The hosiery (innerwear, socks, and leisurewear) market is growing at a CAGR of 12 per cent, significantly higher than the global average of 4-5 per cent. This is largely due to the shift from unbranded to branded products in Tier-2 and Tier-3 cities.
India is one of the few countries with a ‘fibre-to-fashion’ vertical integration – it grows the cotton, spins the yarn, weaves the fabric, and stitches the garment, all within the same geography.
Panipat is no longer just a regional cluster; it is a global powerhouse for home textiles and sustainable recycling.
It is the city that essentially ‘dresses’ the modern Indian home.
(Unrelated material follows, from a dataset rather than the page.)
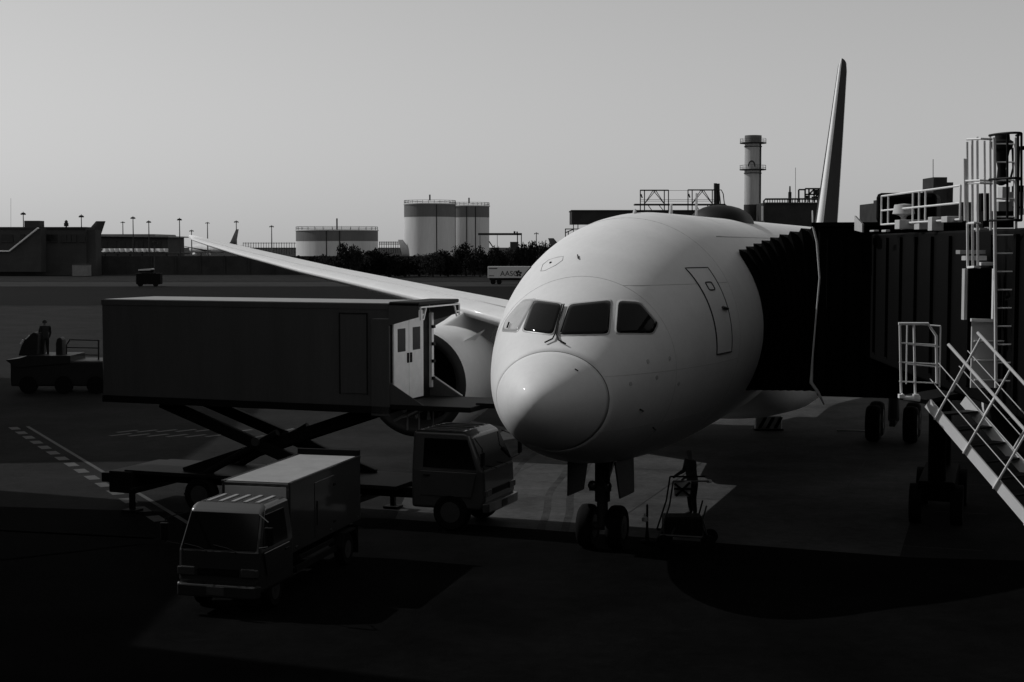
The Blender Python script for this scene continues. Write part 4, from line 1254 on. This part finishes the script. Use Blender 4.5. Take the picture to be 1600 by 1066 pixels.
# ------------------------------------------------------------------ lamp masts
def mast(px, ytop, d_, label, heads=4, nm='light_mast'):
    b_ = W(px, 420, d_); b_.z = 0
    tz = W(px, ytop, d_).z
    r = thing(nm, label, 'light mast', b_, 0, 'apron light masts')
    mm = 'steel_pale' if d_ > 590 else 'steel_dark'
    MB().cyl((0, 0, 0), (0, 0, tz), .2 * d_ / 400, 10, .1 * d_ / 400).build('pole', mm, r)
    hd = MB().cyl((0, 0, tz - .6), (0, 0, tz - .3), .5 * d_ / 420, 12).build('head_ring', mm, r)
    for k in range(heads):
        a_ = 2 * math.pi * k / heads
        MB().box((.5 * d_ / 420 * math.cos(a_), .5 * d_ / 420 * math.sin(a_), tz - .7), (.4, .4, .4)).build('floodlight', mm, hd)
    return r
mast(38, 331, 440, 'light mast above the concourse rooftop block, leftmost mast')
mast(128.5, 335, 440, 'light mast above the right end of the far left concourse')
mast(209, 338, 520, 'light mast above the middle of the freight shed')
mast(233.5, 344.5, 560, 'light mast above the right half of the freight shed')
mast(281.5, 340.5, 520, 'light mast just left of the wing tip')
mast(370, 344.5, 600, 'light mast above the tail of the far off airliner')
mast(711, 345, 620, 'thin light mast between the two tall tanks')
mast(425, 352, 640, 'faint light mast left of the low wide tank')
mast(838, 363, 640, 'faint light mast above the trees beside the nose')
mast(300, 359, 700, 'small light mast right of the wing tip')
mast(325, 347, 820, 'faint far light mast left of the far off airliner')
mast(193, 346, 820, 'faint far light mast above the left part of the freight shed')
mast(242, 375, 330, 'slim post in front of the far row of vans')

# ------------------------------------------------------------------ storage tanks
def tank(label, cx, wpx, ytop, yband, d_, cone=True, rails=True, seams=()):
    b_ = W(cx, 420, d_); b_.z = 0
    s_ = d_ / FPX
    rad = wpx * s_ / 2
    zt, zb = W(cx, ytop, d_).z, W(cx, yband, d_).z
    r = thing('storage_tank', label, 'storage tank', b_, 0, 'fuel storage tanks')
    MB().lathe([(rad, 0), (rad, zb)], (0, 0, 0), 'z', 72).build('shell', 'tank_light', r, smooth='auto')
    MB().lathe([(rad + .03, zb), (rad + .03, zt)], (0, 0, 0), 'z', 72).build('upper_band', 'tank_dark', r, smooth='auto')
    MB().lathe([(rad + .25, zt), (rad + .25, zt + .25), (rad * .5, zt + (rad * .10 if cone else .3)), (.2, zt + (rad * .17 if cone else .35))], (0, 0, 0), 'z', 48).build('roof', 'tank_light', r, smooth='auto')
    rl_ = MB()
    N = 28
    for h_ in (.6, 1.15):
        rl_.tube([(rad * math.cos(2 * math.pi * k / N), rad * math.sin(2 * math.pi * k / N), zt + h_) for k in range(N)], .05, 4, closed=True)
    for k in range(N):
        a_ = 2 * math.pi * k / N
        rl_.cyl((rad * math.cos(a_), rad * math.sin(a_), zt), (rad * math.cos(a_), rad * math.sin(a_), zt + 1.15), .05, 4)
    rl_.build('roof_railing', 'steel_dark', r)
    for a_ in seams:
        MB().box((rad * math.cos(a_), rad * math.sin(a_), zt / 2), (.25, .25, zt)).build('riser_pipe', 'steel_dark', r)
    MB().cyl((0, 0, zt), (0, 0, zt + rad * .17 + 1.6), .22, 8).build('vent', 'steel_dark', r)
    # spiral stair on the wall
    stp = MB()
    for k in range(36):
        a_ = R(20) + k * R(2.6)
        stp.box(((rad + .45) * math.cos(a_), (rad + .45) * math.sin(a_), zt * (k + 1) / 36), (.8, .5, .12), Matrix.Rotation(a_, 3, 'Z'))
    stp.build('spiral_stair', 'steel_dark', r)
    return r
tank('low wide pale tank with dark upper band, left of the tall tanks', 527, 127, 361, 377, 432, cone=False, seams=(R(262), R(280)))
tank('tallest tank with pale shell and dark top band', 672, 80, 320, 339.5, 428, seams=(R(-72), R(-8)))
tank('tall tank standing behind the tallest tank on its right', 733, 63, 323, 340, 450, seams=(R(-70), R(-95)))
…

If one has bought a tufted carpet, a heavy jacquard curtain, or a high-GSM bathmat in a Delhi mall, chances are it was birthed in a Panipat industrial estate
Fabric of GROWTH
Global rug hub: Panipat accounts for nearly 75 per cent of India’s total exports of hand-tufted carpets and highend durries.
Blanket king: It produces over 90 per cent of the blankets used by the Indian Railways and the Indian armed forces.
Circular economy giant: Panipat processes over 1,00,000 tonnes of discarded wool and cotton monthly. It is the only cluster in the world capable of converting ‘shoddy’ waste into $50-designer hoodies for the European market.
Hosiery hub: While Ludhiana leads in fashion hosiery, Panipat has captured 35 per cent of the ‘functional hosiery’ market (industrial socks, thermal wear, and protective garments).